Boston Harbor Earns "No Discharge" Designation

With state and local backing, the U.S. Environmental Protection Agency is designating Boston Harbor as a "No Discharge" area, according to a recent press release.

This status means that discharges of treated and untreated boat sewage are prohibited within these Massachusetts state waters, including the towns and cities of Boston, Braintree, Cambridge, Chelsea, Everett, Hingham, Hull, Milton, Newton, Quincy, Watertown, Weymouth, and Winthrop.

In May, the Massachusetts Office of Coastal Zone Management (CZM), in partnership with the cities of Boston and Quincy, and the Urban Harbor Institute, petitioned EPA to approve the No Discharge designation. Following consideration of the request, and a 30-day public review and comment period, EPA will approve the request to protect these coastal waters from boat sewage.
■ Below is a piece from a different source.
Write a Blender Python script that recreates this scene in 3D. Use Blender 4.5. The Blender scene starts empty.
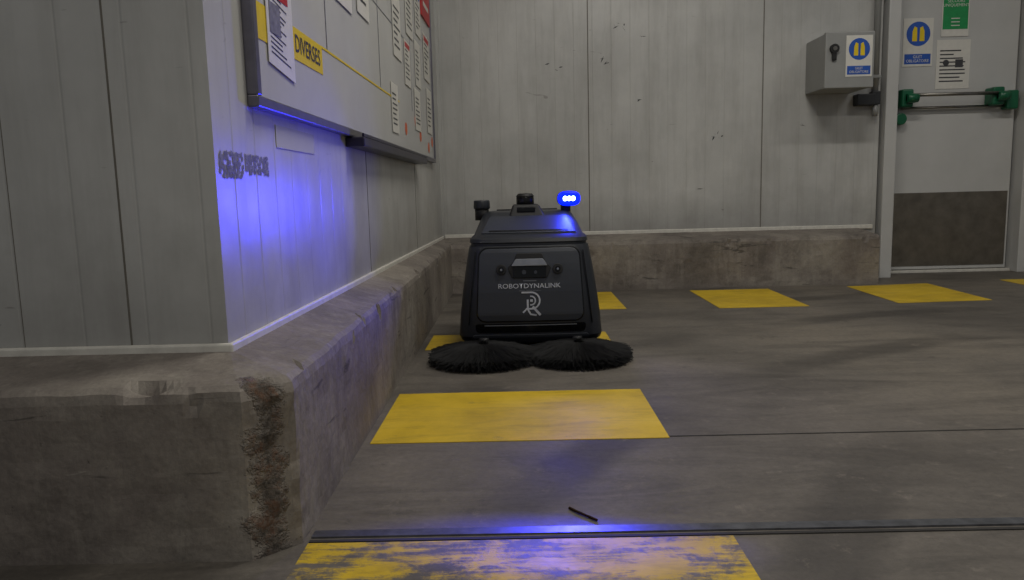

"Designating a major urban shipping waterway like Boston Harbor as a no discharge area is an important milestone in EPA's effort to protect the entire New England coastline from boat sewage," said Robert W. Varney, regional administrator of EPA's New England Office. "Once again, we are seeing forward-looking New Englanders showing the way to the rest of the country about how we can better protect our environment."

Mayor Thomas M. Menino said, "Designation of Boston Harbor as a No-Discharge Area puts an exclamation point on the work that's already been done to bring this jewel of our city back. This summer more than ever, Boston's beaches and islands will be a destination for residents trying to beat the heat and show the kids a fun time without having to fill the tank. The city of Boston has committed to providing more pumpout facilities including a new pumpout boat to ensure that, from the beaches of South Boston to Spectacle Island, Boston Harbor is an even cleaner and more vibrant place for our residents, families and visitors to enjoy."

To quality for a No Discharge designation, the applicant must show there are enough "pumpout" facilities where boaters can get their sewage holding tanks pumped out. This particular area has an estimated 8,720 boats, of which only 4,047 are large enough to have a head or toilet on board. There are a total of 35 pumpout facilities in the designated area available to the boating community. In addition, there are four pending pumpout facilities that should be operational this boating season.

Boat sewage can lead to health problems for swimmers, closed shellfish beds, and the overall degradation of marine habitats.

The Urban Harbors Institute, the city of Boston, and the city of Quincy initiated the No Discharge Area designation process in the summer of 2007 to safeguard local marine resources.